Captain Overpants

Mrs. Wankmeister and I were coming home along PV Drive North today when we approached a cycling dude from the rear. He had a very fine Cannondale, a very fine electronic transmission, a very fine Specialized helmet, a very fine pair of Sidi shoes, and a very, very, very fine commemorative jersey from the century ride he’d completed with 10,000 of his closest friends. It was purple and green and yellow and brown and white and black and red and green. It was styling.

For a moment.

“What a wanker!” I said.

“Why he’s wanker?”

“Look at those shorts.” Dude was wearing khaki loose riding pants.

“Oh. What?”

“Those are are called dickhiders. Pure wanker.”

“What’s dickhiding?”

“Not hiding. Hider. Dude’s got ten grand in bike and paraphernalia but he’s afraid to wear lycra because he’s embarrassed to show his package.”

“His chin-chin?”

“Yep.” Mrs. WM and I often speak Japlish together.

“Why he’s ashamed of tiny chin-chin? Asian girl’s gonna wear little tight thing shows tiny oppai. Why he’s not gonna show tiny chin-chin? Smart shopper wanna see it before she buy it.”

“I dunno. But any time you see some dude wearing floppy shorts on a racing bike, it’s cuz he doesn’t want you postal inspector chicks to examine his package. ”

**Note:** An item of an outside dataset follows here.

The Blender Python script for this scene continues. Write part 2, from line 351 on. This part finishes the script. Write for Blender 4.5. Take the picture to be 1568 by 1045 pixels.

“He don’t oughta be ashamed about no tiny chin-chin. I don’t wanna see no big chin-chin in a bike shorts. Makes me sick, looking nasty all sticking out like bones and bagels.”

“Dudes I ride with, you won’t have to worry about that.”

“Onna bike I don’t wanna see no big nasty chin-chin poking in the lycra shorty pants with a pokey tip. Tiny chin-chin fits in the pants nice and don’t make a bump. Like a girl’s jeans. That’s why a boy’s jeans look nasty and not smooth. Gotta big lumpy donut and pokey in the middle not girl’s smooth line.”

“I’ll try to remember that the next time I go shopping for jeans.”

“But offa bike without no shorts it’s okay if a big chin-chin. But not too big like a German sausage. Kind of middle size is best. Offa bike tiny chin-chin it’s a kind of like a bumblebee who’s not got the stinger. It’s the disappointment.”

We pulled up to the dude at the light. Mrs. Wankmeister rolled down the window. “Don’t you worry about your chin-chin!” she said with a smile.

“My what?”

“Your chin-chin. It’s a okay one nobody looking it just don’t poke out like bones and bagels.”

Dude looked seriously fucking perplexed. Then we drove off.

10 thoughts on “Captain Overpants”

  1. Mr. & Mrs. WM – you are just what I needed to start off this day laughing my *** off!
    No comment on the best size of a chin-chin, other than, if it’s too small, thank god for the pleasure chest!!!!

    1. Not that I’m standing around with a measuring stick, but cycling doesn’t seem to attract much in the way of male home video models.

  2. Mrs W., by virtue of her gender, got away with blatant sexual harassment, as did a certain USAF Major’s wife in Japan who rolled down (windows rolled down back then) her window when she saw a guy relieving himself (they did that back then) roadside and yelled “Chisai”! Just imagine the consequences had you commented on a female rider’s cameltoe. Tomorrow; cameltoes.

    1. Wankmeister has no idea what a “cameltoe” is. However, he has signed up Mrs. Wankmeister for sensitivity training, and privately reprimanded her. You don’t want to know how she responded, trust me.

  3. Don’t play coy with me Mr. W! Don’t tell me that you haven’t swayed back and forth, if not “rocked” (I hate that word in current usage) to Fanny Pack, singing “Cameltoe” or The Black Eyed Pea’s “My Hump”, nor composed a few cameltoe haiku and submitted them anonymously to “The Camel Toe Report” . You don’t have anyone fooled.

  4. And I can I imagine how Ms. W responded, having been a little Pearl Harbor almost every day of the past 45 years.